__Direction__.
Among the lines below, how many carry the string "objects"? Reply with a number and nothing else.

::::::::::

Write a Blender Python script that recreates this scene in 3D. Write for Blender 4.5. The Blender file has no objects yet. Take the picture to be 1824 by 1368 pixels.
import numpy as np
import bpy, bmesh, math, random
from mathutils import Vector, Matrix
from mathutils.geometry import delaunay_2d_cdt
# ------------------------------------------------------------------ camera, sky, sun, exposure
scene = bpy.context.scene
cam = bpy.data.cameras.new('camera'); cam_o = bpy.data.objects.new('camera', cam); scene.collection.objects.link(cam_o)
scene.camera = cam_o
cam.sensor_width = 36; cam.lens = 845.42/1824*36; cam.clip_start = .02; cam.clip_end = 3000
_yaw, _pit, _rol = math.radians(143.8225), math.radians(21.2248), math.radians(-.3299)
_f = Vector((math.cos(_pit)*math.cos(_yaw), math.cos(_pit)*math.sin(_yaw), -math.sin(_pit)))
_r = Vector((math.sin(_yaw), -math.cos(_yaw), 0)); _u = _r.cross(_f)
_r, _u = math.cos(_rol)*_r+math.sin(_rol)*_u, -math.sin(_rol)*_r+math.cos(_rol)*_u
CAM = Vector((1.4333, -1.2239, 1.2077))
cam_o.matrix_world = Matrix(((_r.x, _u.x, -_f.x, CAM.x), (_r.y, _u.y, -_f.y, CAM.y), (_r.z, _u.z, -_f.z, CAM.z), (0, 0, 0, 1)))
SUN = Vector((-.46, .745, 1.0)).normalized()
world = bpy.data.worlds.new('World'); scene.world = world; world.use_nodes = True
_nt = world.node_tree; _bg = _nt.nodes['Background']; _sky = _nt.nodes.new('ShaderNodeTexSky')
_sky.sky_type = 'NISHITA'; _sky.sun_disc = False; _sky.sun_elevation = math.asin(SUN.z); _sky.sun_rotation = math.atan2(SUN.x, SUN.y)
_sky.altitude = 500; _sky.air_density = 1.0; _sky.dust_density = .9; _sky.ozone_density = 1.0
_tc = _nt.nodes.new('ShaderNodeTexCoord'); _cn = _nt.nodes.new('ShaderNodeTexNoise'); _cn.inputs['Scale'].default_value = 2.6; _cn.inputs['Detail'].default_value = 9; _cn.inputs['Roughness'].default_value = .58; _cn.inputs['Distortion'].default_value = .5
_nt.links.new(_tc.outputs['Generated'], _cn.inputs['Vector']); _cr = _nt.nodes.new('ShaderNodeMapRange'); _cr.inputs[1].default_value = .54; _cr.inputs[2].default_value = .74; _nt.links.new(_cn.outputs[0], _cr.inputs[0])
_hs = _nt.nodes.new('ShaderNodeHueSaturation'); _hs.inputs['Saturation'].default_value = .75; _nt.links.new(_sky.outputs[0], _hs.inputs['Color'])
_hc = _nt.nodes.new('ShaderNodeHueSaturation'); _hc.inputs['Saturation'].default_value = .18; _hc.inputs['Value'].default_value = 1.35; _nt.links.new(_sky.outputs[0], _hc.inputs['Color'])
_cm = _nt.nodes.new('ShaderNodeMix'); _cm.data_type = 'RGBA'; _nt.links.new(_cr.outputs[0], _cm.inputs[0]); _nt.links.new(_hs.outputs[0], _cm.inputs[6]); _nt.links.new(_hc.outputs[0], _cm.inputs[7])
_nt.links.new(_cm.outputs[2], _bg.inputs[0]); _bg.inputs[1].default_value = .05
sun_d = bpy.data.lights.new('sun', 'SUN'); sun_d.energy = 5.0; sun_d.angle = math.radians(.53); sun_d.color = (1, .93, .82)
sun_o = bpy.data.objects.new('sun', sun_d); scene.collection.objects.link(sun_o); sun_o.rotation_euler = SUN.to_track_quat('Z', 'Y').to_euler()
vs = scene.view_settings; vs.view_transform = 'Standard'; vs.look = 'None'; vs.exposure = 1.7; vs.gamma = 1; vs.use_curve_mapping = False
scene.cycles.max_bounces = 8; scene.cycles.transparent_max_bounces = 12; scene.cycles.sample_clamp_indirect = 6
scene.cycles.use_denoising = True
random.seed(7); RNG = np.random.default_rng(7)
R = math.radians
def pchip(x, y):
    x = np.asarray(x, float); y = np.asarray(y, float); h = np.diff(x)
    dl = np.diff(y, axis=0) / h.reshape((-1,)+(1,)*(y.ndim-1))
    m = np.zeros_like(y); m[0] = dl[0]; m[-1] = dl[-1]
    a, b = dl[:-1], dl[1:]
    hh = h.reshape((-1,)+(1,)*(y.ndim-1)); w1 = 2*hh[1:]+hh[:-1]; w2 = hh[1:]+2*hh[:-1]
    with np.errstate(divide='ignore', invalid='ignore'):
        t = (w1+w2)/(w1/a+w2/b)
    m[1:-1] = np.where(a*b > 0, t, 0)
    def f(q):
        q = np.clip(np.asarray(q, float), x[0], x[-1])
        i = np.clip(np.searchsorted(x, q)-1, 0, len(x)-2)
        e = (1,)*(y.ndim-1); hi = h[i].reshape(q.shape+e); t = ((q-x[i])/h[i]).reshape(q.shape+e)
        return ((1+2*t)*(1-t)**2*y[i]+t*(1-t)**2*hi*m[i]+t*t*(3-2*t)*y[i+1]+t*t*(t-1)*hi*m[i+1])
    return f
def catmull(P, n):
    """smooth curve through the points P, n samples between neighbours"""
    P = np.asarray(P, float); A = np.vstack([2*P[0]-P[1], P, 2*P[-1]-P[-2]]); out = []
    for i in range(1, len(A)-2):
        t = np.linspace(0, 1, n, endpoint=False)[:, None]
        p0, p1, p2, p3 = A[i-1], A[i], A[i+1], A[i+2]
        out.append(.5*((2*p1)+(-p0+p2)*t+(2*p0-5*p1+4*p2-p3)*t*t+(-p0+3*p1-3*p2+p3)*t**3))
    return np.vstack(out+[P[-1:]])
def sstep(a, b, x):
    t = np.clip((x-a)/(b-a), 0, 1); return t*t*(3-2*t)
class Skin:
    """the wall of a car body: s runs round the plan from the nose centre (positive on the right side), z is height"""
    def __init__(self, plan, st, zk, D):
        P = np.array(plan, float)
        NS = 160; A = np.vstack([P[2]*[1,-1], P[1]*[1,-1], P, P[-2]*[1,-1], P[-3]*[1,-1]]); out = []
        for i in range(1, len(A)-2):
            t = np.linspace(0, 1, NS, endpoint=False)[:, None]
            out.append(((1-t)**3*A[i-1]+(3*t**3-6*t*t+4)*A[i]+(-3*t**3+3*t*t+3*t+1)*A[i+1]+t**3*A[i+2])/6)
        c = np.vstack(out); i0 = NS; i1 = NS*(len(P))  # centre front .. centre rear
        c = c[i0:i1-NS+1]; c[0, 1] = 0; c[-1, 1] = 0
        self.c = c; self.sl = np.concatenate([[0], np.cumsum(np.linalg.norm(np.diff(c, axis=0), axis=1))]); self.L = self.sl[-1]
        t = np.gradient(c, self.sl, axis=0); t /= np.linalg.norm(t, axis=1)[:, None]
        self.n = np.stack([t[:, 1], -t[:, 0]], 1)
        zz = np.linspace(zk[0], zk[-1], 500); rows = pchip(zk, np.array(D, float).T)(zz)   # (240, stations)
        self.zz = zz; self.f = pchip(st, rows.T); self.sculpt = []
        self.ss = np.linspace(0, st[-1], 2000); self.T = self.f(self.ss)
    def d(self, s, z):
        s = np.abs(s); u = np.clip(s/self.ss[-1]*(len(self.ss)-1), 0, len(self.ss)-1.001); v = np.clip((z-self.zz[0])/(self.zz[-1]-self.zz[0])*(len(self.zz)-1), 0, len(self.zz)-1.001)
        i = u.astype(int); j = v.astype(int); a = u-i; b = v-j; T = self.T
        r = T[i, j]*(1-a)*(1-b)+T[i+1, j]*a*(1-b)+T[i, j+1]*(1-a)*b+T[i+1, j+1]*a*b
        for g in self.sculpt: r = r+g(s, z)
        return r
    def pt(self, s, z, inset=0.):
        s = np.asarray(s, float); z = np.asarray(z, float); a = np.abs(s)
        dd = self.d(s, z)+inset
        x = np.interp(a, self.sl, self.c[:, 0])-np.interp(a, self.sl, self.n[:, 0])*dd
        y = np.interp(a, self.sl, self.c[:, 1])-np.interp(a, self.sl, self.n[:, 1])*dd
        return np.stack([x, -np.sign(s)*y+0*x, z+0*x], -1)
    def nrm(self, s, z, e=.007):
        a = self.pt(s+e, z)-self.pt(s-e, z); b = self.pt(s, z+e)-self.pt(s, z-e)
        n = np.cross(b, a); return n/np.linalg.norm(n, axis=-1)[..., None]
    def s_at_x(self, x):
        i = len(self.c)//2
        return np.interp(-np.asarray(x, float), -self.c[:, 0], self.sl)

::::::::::

__Solved exercise__.
3